* Exercise task:
Return all of the data exactly as written, without the pictures.

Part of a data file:
..........
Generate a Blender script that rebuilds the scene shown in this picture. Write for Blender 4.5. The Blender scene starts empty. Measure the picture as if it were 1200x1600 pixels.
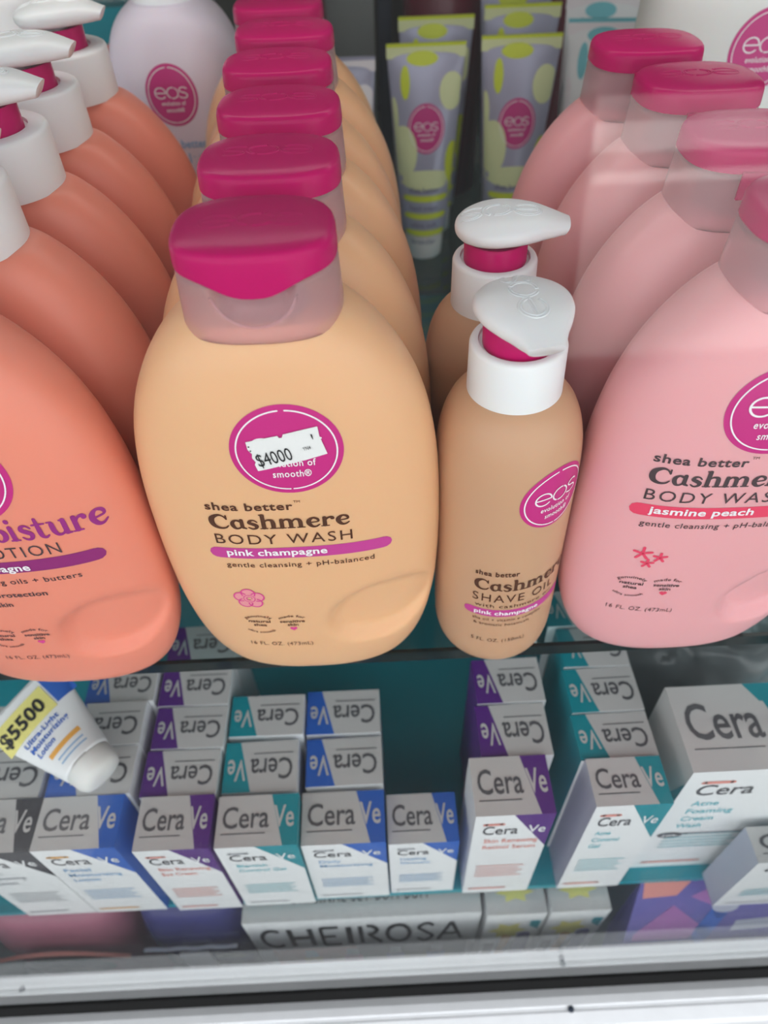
import bpy, math, random
import numpy as np
from mathutils import Vector, Matrix

random.seed(4)
PI = math.pi
K = 0.01                      # everything below is written in centimetres
SC = bpy.context.scene
COL = SC.collection

# ------------------------------------------------------------------ camera, world, light, exposure
def _n(v):
    return v / np.linalg.norm(v)
FPX = 1125.0
_dn = _n(np.array([640 - 600, 1850 - 800, FPX]))
_dp = _n(np.array([535 - 600, -402.881 - 800, FPX]))
_rt = np.cross(_dn, _dp)
if _rt[0] < 0: _rt = -_rt
MC = np.array([_rt, _dp, -_dn])            # camera coordinates (right, down, forward) -> world
HC = 26.0
CAM = np.array([0, -.629 * HC, HC])
cd = bpy.data.cameras.new('camera'); cam = bpy.data.objects.new('camera', cd); COL.objects.link(cam)
cd.sensor_fit = 'VERTICAL'; cd.sensor_height = 36; cd.sensor_width = 27
cd.lens = FPX / 1600 * 36
cd.clip_start = 0.01; cd.clip_end = 100
R = Matrix(((MC[0][0], -MC[0][1], -MC[0][2]), (MC[1][0], -MC[1][1], -MC[1][2]), (MC[2][0], -MC[2][1], -MC[2][2])))
cam.matrix_world = Matrix.Translation(Vector(CAM) * K) @ R.to_4x4()
cd.dof.use_dof = True; cd.dof.focus_distance = 0.222; cd.dof.aperture_fstop = 11.0
SC.camera = cam
def ray(px, py):
    return MC @ _n(np.array([px - 600, py - 800, FPX]))
def aty(px, py, y):
    r = ray(px, py); return CAM + r * (y - CAM[1]) / r[1]
def atz(px, py, z):
    r = ray(px, py); return CAM + r * (z - CAM[2]) / r[2]

w = bpy.data.worlds.new('sky'); SC.world = w; w.use_nodes = True
bg = w.node_tree.nodes['Background']
bg.inputs[0].default_value = (0.93, 0.96, 1.0, 1); bg.inputs[1].default_value = 1.15
SC.view_settings.view_transform = 'Standard'; SC.view_settings.look = 'None'
SC.view_settings.gamma = 1; SC.view_settings.use_curve_mapping = False
SC.view_settings.exposure = 1.0
sd = bpy.data.lights.new('sun', 'SUN'); sd.energy = 4.5; sd.angle = 0.01; sd.color = (1, .96, .9)
sun = bpy.data.objects.new('sun', sd); COL.objects.link(sun)
sun.rotation_euler = (-math.radians(28), 0, math.radians(8))      # high sun from behind the shop, lands on the street
cl = bpy.data.lights.new('rear_fill', 'AREA'); cl.shape = 'RECTANGLE'; cl.size = .9; cl.size_y = .03; cl.energy = 0.24; cl.color = (1, .97, .92)  # fill light added to brighten the rear bottles
clo = bpy.data.objects.new('rear_fill_light', cl); COL.objects.link(clo); clo.location = (0, .17, .312)

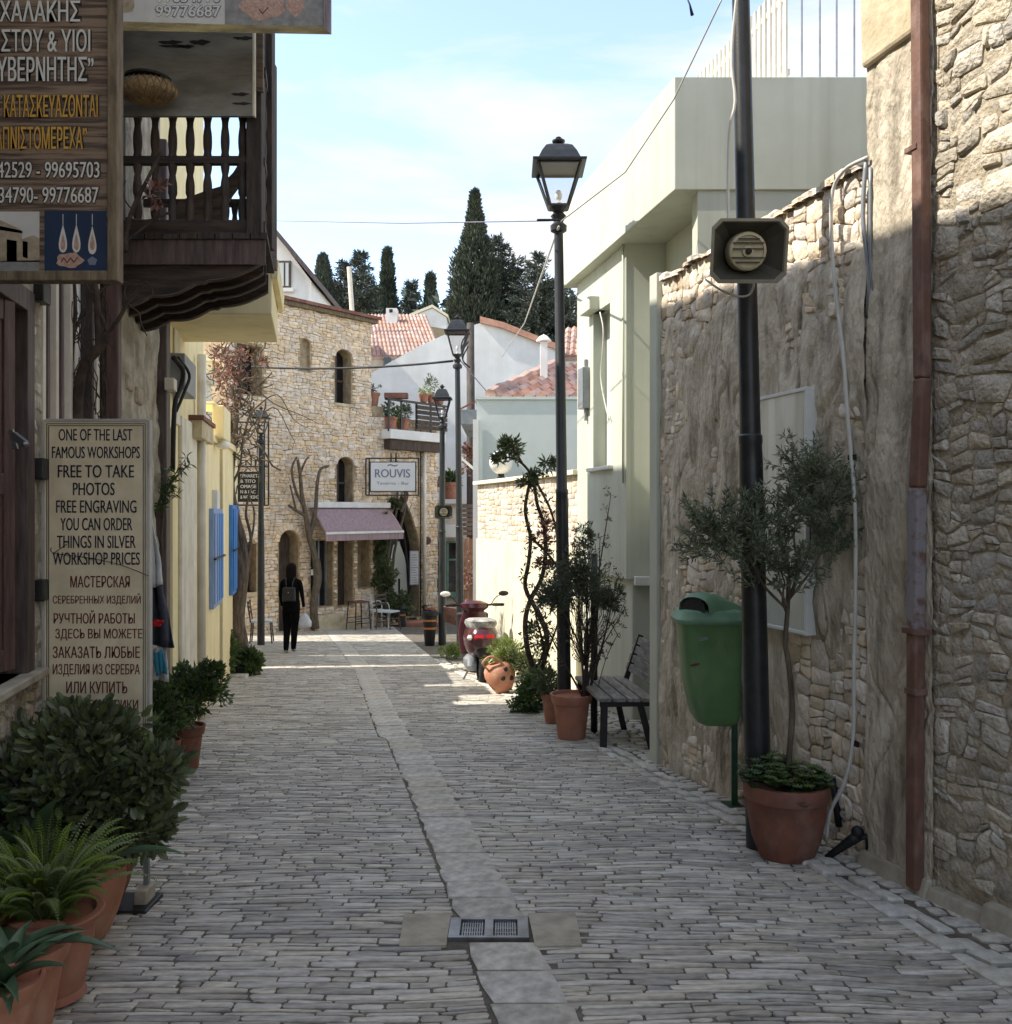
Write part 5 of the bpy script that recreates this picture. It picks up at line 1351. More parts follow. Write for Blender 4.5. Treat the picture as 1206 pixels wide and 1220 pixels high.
..........
* Task solution:
Generate a Blender script that rebuilds the scene shown in this picture. Write for Blender 4.5. The Blender scene starts empty. Measure the picture as if it were 1200x1600 pixels.
import bpy, math, random
import numpy as np
from mathutils import Vector, Matrix

random.seed(4)
PI = math.pi
K = 0.01                      # everything below is written in centimetres
SC = bpy.context.scene
COL = SC.collection

# ------------------------------------------------------------------ camera, world, light, exposure
def _n(v):
    return v / np.linalg.norm(v)
FPX = 1125.0
_dn = _n(np.array([640 - 600, 1850 - 800, FPX]))
_dp = _n(np.array([535 - 600, -402.881 - 800, FPX]))
_rt = np.cross(_dn, _dp)
if _rt[0] < 0: _rt = -_rt
MC = np.array([_rt, _dp, -_dn])            # camera coordinates (right, down, forward) -> world
HC = 26.0
CAM = np.array([0, -.629 * HC, HC])
cd = bpy.data.cameras.new('camera'); cam = bpy.data.objects.new('camera', cd); COL.objects.link(cam)
cd.sensor_fit = 'VERTICAL'; cd.sensor_height = 36; cd.sensor_width = 27
cd.lens = FPX / 1600 * 36
cd.clip_start = 0.01; cd.clip_end = 100
R = Matrix(((MC[0][0], -MC[0][1], -MC[0][2]), (MC[1][0], -MC[1][1], -MC[1][2]), (MC[2][0], -MC[2][1], -MC[2][2])))
cam.matrix_world = Matrix.Translation(Vector(CAM) * K) @ R.to_4x4()
cd.dof.use_dof = True; cd.dof.focus_distance = 0.222; cd.dof.aperture_fstop = 11.0
SC.camera = cam
def ray(px, py):
    return MC @ _n(np.array([px - 600, py - 800, FPX]))
def aty(px, py, y):
    r = ray(px, py); return CAM + r * (y - CAM[1]) / r[1]
def atz(px, py, z):
    r = ray(px, py); return CAM + r * (z - CAM[2]) / r[2]

w = bpy.data.worlds.new('sky'); SC.world = w; w.use_nodes = True
bg = w.node_tree.nodes['Background']
bg.inputs[0].default_value = (0.93, 0.96, 1.0, 1); bg.inputs[1].default_value = 1.15
SC.view_settings.view_transform = 'Standard'; SC.view_settings.look = 'None'
SC.view_settings.gamma = 1; SC.view_settings.use_curve_mapping = False
SC.view_settings.exposure = 1.0
sd = bpy.data.lights.new('sun', 'SUN'); sd.energy = 4.5; sd.angle = 0.01; sd.color = (1, .96, .9)
sun = bpy.data.objects.new('sun', sd); COL.objects.link(sun)
sun.rotation_euler = (-math.radians(28), 0, math.radians(8))      # high sun from behind the shop, lands on the street
cl = bpy.data.lights.new('rear_fill', 'AREA'); cl.shape = 'RECTANGLE'; cl.size = .9; cl.size_y = .03; cl.energy = 0.24; cl.color = (1, .97, .92)  # fill light added to brighten the rear bottles
clo = bpy.data.objects.new('rear_fill_light', cl); COL.objects.link(clo); clo.location = (0, .17, .312)

Write part 5 of the bpy script that recreates this picture. It picks up at line 1351. More parts follow. Write for Blender 4.5. Treat the picture as 1206 pixels wide and 1220 pixels high.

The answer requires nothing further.